TASK DESCRIPTION -
The data below must be copied in full and without any change.

SOURCE MATERIAL -
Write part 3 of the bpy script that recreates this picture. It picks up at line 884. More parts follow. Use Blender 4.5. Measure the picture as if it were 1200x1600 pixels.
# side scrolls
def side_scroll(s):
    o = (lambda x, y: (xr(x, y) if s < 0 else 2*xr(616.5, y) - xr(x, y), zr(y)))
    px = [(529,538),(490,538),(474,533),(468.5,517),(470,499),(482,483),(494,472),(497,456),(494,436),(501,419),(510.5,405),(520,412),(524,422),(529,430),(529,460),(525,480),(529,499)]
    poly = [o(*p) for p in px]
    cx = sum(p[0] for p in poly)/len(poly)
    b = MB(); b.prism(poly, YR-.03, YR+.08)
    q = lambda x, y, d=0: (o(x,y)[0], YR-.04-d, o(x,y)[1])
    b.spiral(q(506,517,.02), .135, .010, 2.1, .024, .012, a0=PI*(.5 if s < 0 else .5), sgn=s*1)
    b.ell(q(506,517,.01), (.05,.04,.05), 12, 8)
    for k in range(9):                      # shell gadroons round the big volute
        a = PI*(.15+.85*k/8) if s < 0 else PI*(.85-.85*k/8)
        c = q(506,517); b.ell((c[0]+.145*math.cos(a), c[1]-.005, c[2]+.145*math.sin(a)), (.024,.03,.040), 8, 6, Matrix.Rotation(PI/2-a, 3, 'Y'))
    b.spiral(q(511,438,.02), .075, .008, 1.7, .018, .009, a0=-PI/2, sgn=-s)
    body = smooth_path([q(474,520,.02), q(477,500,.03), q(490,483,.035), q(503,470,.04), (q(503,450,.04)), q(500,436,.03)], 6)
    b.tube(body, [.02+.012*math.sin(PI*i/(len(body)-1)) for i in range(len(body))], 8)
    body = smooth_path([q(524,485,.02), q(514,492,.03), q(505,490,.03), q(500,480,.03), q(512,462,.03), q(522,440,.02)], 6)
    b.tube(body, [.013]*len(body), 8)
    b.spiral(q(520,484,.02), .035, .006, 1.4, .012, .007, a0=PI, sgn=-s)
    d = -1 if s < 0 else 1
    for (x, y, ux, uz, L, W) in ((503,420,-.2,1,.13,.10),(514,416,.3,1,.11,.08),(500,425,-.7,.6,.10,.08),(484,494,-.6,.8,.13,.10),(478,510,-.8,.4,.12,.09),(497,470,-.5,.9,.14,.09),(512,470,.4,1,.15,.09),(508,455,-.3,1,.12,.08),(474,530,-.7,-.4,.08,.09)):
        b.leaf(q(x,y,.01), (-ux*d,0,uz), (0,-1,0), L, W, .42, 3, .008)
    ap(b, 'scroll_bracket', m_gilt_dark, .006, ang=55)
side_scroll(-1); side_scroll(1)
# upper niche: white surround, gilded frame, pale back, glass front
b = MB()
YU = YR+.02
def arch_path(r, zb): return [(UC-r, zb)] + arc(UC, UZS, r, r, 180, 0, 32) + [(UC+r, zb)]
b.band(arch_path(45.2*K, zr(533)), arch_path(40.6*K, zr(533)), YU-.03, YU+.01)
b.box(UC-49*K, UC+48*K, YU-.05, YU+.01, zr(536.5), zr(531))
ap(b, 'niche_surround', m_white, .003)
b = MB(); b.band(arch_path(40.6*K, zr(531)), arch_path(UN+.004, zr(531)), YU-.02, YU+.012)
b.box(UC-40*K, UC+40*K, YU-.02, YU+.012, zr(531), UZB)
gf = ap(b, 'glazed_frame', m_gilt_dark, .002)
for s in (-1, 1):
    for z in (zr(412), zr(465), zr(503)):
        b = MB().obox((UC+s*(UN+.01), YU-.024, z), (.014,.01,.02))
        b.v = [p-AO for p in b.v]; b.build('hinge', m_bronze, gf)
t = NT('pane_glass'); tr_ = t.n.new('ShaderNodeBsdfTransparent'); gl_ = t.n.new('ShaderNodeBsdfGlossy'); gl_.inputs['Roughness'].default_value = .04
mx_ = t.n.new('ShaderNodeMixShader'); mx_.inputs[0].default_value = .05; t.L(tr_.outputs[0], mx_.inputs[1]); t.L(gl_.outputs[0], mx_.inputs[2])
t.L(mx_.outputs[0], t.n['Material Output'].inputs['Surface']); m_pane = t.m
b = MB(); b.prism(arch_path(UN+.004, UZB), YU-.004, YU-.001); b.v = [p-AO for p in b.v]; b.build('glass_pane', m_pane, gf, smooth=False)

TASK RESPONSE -
Write part 3 of the bpy script that recreates this picture. It picks up at line 884. More parts follow. Use Blender 4.5. Measure the picture as if it were 1200x1600 pixels.
# side scrolls
def side_scroll(s):
    o = (lambda x, y: (xr(x, y) if s < 0 else 2*xr(616.5, y) - xr(x, y), zr(y)))
    px = [(529,538),(490,538),(474,533),(468.5,517),(470,499),(482,483),(494,472),(497,456),(494,436),(501,419),(510.5,405),(520,412),(524,422),(529,430),(529,460),(525,480),(529,499)]
    poly = [o(*p) for p in px]
    cx = sum(p[0] for p in poly)/len(poly)
    b = MB(); b.prism(poly, YR-.03, YR+.08)
    q = lambda x, y, d=0: (o(x,y)[0], YR-.04-d, o(x,y)[1])
    b.spiral(q(506,517,.02), .135, .010, 2.1, .024, .012, a0=PI*(.5 if s < 0 else .5), sgn=s*1)
    b.ell(q(506,517,.01), (.05,.04,.05), 12, 8)
    for k in range(9):                      # shell gadroons round the big volute
        a = PI*(.15+.85*k/8) if s < 0 else PI*(.85-.85*k/8)
        c = q(506,517); b.ell((c[0]+.145*math.cos(a), c[1]-.005, c[2]+.145*math.sin(a)), (.024,.03,.040), 8, 6, Matrix.Rotation(PI/2-a, 3, 'Y'))
    b.spiral(q(511,438,.02), .075, .008, 1.7, .018, .009, a0=-PI/2, sgn=-s)
    body = smooth_path([q(474,520,.02), q(477,500,.03), q(490,483,.035), q(503,470,.04), (q(503,450,.04)), q(500,436,.03)], 6)
    b.tube(body, [.02+.012*math.sin(PI*i/(len(body)-1)) for i in range(len(body))], 8)
    body = smooth_path([q(524,485,.02), q(514,492,.03), q(505,490,.03), q(500,480,.03), q(512,462,.03), q(522,440,.02)], 6)
    b.tube(body, [.013]*len(body), 8)
    b.spiral(q(520,484,.02), .035, .006, 1.4, .012, .007, a0=PI, sgn=-s)
    d = -1 if s < 0 else 1
    for (x, y, ux, uz, L, W) in ((503,420,-.2,1,.13,.10),(514,416,.3,1,.11,.08),(500,425,-.7,.6,.10,.08),(484,494,-.6,.8,.13,.10),(478,510,-.8,.4,.12,.09),(497,470,-.5,.9,.14,.09),(512,470,.4,1,.15,.09),(508,455,-.3,1,.12,.08),(474,530,-.7,-.4,.08,.09)):
        b.leaf(q(x,y,.01), (-ux*d,0,uz), (0,-1,0), L, W, .42, 3, .008)
    ap(b, 'scroll_bracket', m_gilt_dark, .006, ang=55)
side_scroll(-1); side_scroll(1)
# upper niche: white surround, gilded frame, pale back, glass front
b = MB()
YU = YR+.02
def arch_path(r, zb): return [(UC-r, zb)] + arc(UC, UZS, r, r, 180, 0, 32) + [(UC+r, zb)]
b.band(arch_path(45.2*K, zr(533)), arch_path(40.6*K, zr(533)), YU-.03, YU+.01)
b.box(UC-49*K, UC+48*K, YU-.05, YU+.01, zr(536.5), zr(531))
ap(b, 'niche_surround', m_white, .003)
b = MB(); b.band(arch_path(40.6*K, zr(531)), arch_path(UN+.004, zr(531)), YU-.02, YU+.012)
b.box(UC-40*K, UC+40*K, YU-.02, YU+.012, zr(531), UZB)
gf = ap(b, 'glazed_frame', m_gilt_dark, .002)
for s in (-1, 1):
    for z in (zr(412), zr(465), zr(503)):
        b = MB().obox((UC+s*(UN+.01), YU-.024, z), (.014,.01,.02))
        b.v = [p-AO for p in b.v]; b.build('hinge', m_bronze, gf)
t = NT('pane_glass'); tr_ = t.n.new('ShaderNodeBsdfTransparent'); gl_ = t.n.new('ShaderNodeBsdfGlossy'); gl_.inputs['Roughness'].default_value = .04
mx_ = t.n.new('ShaderNodeMixShader'); mx_.inputs[0].default_value = .05; t.L(tr_.outputs[0], mx_.inputs[1]); t.L(gl_.outputs[0], mx_.inputs[2])
t.L(mx_.outputs[0], t.n['Material Output'].inputs['Surface']); m_pane = t.m
b = MB(); b.prism(arch_path(UN+.004, UZB), YU-.004, YU-.001); b.v = [p-AO for p in b.v]; b.build('glass_pane', m_pane, gf, smooth=False)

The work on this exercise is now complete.